- What this task involves
Would you copy out the whole listing exactly as given?

== Recorded data

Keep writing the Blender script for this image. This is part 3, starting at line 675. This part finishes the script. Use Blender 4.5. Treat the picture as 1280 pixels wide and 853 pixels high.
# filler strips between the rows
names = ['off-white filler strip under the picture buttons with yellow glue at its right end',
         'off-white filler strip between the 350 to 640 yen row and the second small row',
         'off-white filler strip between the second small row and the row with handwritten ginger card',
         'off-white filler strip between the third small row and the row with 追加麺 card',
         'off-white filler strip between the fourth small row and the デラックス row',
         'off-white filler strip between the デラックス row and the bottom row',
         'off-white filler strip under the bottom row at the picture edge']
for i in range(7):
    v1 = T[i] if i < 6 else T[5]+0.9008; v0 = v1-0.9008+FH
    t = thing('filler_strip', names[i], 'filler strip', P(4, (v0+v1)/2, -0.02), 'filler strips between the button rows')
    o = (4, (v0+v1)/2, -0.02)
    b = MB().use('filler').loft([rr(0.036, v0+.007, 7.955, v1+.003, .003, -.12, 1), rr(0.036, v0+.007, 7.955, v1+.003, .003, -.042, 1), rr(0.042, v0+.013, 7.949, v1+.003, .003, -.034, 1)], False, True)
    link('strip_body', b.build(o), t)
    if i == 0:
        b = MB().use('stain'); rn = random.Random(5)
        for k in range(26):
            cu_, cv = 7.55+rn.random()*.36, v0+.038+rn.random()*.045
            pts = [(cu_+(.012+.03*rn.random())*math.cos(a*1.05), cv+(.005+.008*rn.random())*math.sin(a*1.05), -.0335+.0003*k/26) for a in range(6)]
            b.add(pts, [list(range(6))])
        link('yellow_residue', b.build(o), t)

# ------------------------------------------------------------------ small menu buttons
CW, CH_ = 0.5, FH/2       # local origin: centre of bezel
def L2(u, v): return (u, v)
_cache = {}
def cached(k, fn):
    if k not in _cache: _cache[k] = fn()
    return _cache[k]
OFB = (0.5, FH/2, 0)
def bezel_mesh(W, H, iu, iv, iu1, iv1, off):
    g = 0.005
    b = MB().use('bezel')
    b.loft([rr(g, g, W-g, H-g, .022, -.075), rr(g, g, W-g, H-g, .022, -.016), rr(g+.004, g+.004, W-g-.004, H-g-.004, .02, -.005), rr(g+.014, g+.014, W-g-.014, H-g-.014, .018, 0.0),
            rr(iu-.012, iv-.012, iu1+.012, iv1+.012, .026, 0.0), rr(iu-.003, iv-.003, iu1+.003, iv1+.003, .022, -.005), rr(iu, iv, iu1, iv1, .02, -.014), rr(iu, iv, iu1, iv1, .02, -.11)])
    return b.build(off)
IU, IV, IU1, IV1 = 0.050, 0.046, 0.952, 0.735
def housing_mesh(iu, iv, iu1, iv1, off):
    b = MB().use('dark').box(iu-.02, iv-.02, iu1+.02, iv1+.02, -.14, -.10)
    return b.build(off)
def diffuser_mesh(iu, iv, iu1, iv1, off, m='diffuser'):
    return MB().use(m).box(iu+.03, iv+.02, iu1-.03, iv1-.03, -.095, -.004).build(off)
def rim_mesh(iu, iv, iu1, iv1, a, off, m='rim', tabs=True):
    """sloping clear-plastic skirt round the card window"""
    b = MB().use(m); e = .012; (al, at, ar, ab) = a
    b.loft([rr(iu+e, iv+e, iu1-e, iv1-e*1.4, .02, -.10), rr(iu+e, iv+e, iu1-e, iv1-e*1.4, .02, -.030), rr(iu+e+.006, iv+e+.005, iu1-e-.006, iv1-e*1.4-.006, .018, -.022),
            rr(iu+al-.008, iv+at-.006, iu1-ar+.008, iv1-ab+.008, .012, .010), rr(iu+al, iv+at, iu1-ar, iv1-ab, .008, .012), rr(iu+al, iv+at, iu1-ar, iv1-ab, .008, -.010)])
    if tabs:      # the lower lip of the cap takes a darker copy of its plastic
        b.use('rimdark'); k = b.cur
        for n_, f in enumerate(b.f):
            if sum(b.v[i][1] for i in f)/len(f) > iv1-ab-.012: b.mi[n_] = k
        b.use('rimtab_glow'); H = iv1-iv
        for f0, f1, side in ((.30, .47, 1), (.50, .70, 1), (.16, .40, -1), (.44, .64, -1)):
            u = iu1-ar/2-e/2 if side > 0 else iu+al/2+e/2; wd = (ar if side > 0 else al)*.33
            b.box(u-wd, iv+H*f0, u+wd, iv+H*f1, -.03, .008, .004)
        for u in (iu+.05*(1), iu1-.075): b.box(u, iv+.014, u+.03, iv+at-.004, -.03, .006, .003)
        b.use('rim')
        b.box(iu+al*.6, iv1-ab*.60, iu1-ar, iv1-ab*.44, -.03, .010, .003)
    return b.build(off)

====

- Solution to the problem
Keep writing the Blender script for this image. This is part 3, starting at line 675. This part finishes the script. Use Blender 4.5. Treat the picture as 1280 pixels wide and 853 pixels high.
# filler strips between the rows
names = ['off-white filler strip under the picture buttons with yellow glue at its right end',
         'off-white filler strip between the 350 to 640 yen row and the second small row',
         'off-white filler strip between the second small row and the row with handwritten ginger card',
         'off-white filler strip between the third small row and the row with 追加麺 card',
         'off-white filler strip between the fourth small row and the デラックス row',
         'off-white filler strip between the デラックス row and the bottom row',
         'off-white filler strip under the bottom row at the picture edge']
for i in range(7):
    v1 = T[i] if i < 6 else T[5]+0.9008; v0 = v1-0.9008+FH
    t = thing('filler_strip', names[i], 'filler strip', P(4, (v0+v1)/2, -0.02), 'filler strips between the button rows')
    o = (4, (v0+v1)/2, -0.02)
    b = MB().use('filler').loft([rr(0.036, v0+.007, 7.955, v1+.003, .003, -.12, 1), rr(0.036, v0+.007, 7.955, v1+.003, .003, -.042, 1), rr(0.042, v0+.013, 7.949, v1+.003, .003, -.034, 1)], False, True)
    link('strip_body', b.build(o), t)
    if i == 0:
        b = MB().use('stain'); rn = random.Random(5)
        for k in range(26):
            cu_, cv = 7.55+rn.random()*.36, v0+.038+rn.random()*.045
            pts = [(cu_+(.012+.03*rn.random())*math.cos(a*1.05), cv+(.005+.008*rn.random())*math.sin(a*1.05), -.0335+.0003*k/26) for a in range(6)]
            b.add(pts, [list(range(6))])
        link('yellow_residue', b.build(o), t)

# ------------------------------------------------------------------ small menu buttons
CW, CH_ = 0.5, FH/2       # local origin: centre of bezel
def L2(u, v): return (u, v)
_cache = {}
def cached(k, fn):
    if k not in _cache: _cache[k] = fn()
    return _cache[k]
OFB = (0.5, FH/2, 0)
def bezel_mesh(W, H, iu, iv, iu1, iv1, off):
    g = 0.005
    b = MB().use('bezel')
    b.loft([rr(g, g, W-g, H-g, .022, -.075), rr(g, g, W-g, H-g, .022, -.016), rr(g+.004, g+.004, W-g-.004, H-g-.004, .02, -.005), rr(g+.014, g+.014, W-g-.014, H-g-.014, .018, 0.0),
            rr(iu-.012, iv-.012, iu1+.012, iv1+.012, .026, 0.0), rr(iu-.003, iv-.003, iu1+.003, iv1+.003, .022, -.005), rr(iu, iv, iu1, iv1, .02, -.014), rr(iu, iv, iu1, iv1, .02, -.11)])
    return b.build(off)
IU, IV, IU1, IV1 = 0.050, 0.046, 0.952, 0.735
def housing_mesh(iu, iv, iu1, iv1, off):
    b = MB().use('dark').box(iu-.02, iv-.02, iu1+.02, iv1+.02, -.14, -.10)
    return b.build(off)
def diffuser_mesh(iu, iv, iu1, iv1, off, m='diffuser'):
    return MB().use(m).box(iu+.03, iv+.02, iu1-.03, iv1-.03, -.095, -.004).build(off)
def rim_mesh(iu, iv, iu1, iv1, a, off, m='rim', tabs=True):
    """sloping clear-plastic skirt round the card window"""
    b = MB().use(m); e = .012; (al, at, ar, ab) = a
    b.loft([rr(iu+e, iv+e, iu1-e, iv1-e*1.4, .02, -.10), rr(iu+e, iv+e, iu1-e, iv1-e*1.4, .02, -.030), rr(iu+e+.006, iv+e+.005, iu1-e-.006, iv1-e*1.4-.006, .018, -.022),
            rr(iu+al-.008, iv+at-.006, iu1-ar+.008, iv1-ab+.008, .012, .010), rr(iu+al, iv+at, iu1-ar, iv1-ab, .008, .012), rr(iu+al, iv+at, iu1-ar, iv1-ab, .008, -.010)])
    if tabs:      # the lower lip of the cap takes a darker copy of its plastic
        b.use('rimdark'); k = b.cur
        for n_, f in enumerate(b.f):
            if sum(b.v[i][1] for i in f)/len(f) > iv1-ab-.012: b.mi[n_] = k
        b.use('rimtab_glow'); H = iv1-iv
        for f0, f1, side in ((.30, .47, 1), (.50, .70, 1), (.16, .40, -1), (.44, .64, -1)):
            u = iu1-ar/2-e/2 if side > 0 else iu+al/2+e/2; wd = (ar if side > 0 else al)*.33
            b.box(u-wd, iv+H*f0, u+wd, iv+H*f1, -.03, .008, .004)
        for u in (iu+.05*(1), iu1-.075): b.box(u, iv+.014, u+.03, iv+at-.004, -.03, .006, .003)
        b.use('rim')
        b.box(iu+al*.6, iv1-ab*.60, iu1-ar, iv1-ab*.44, -.03, .010, .003)
    return b.build(off)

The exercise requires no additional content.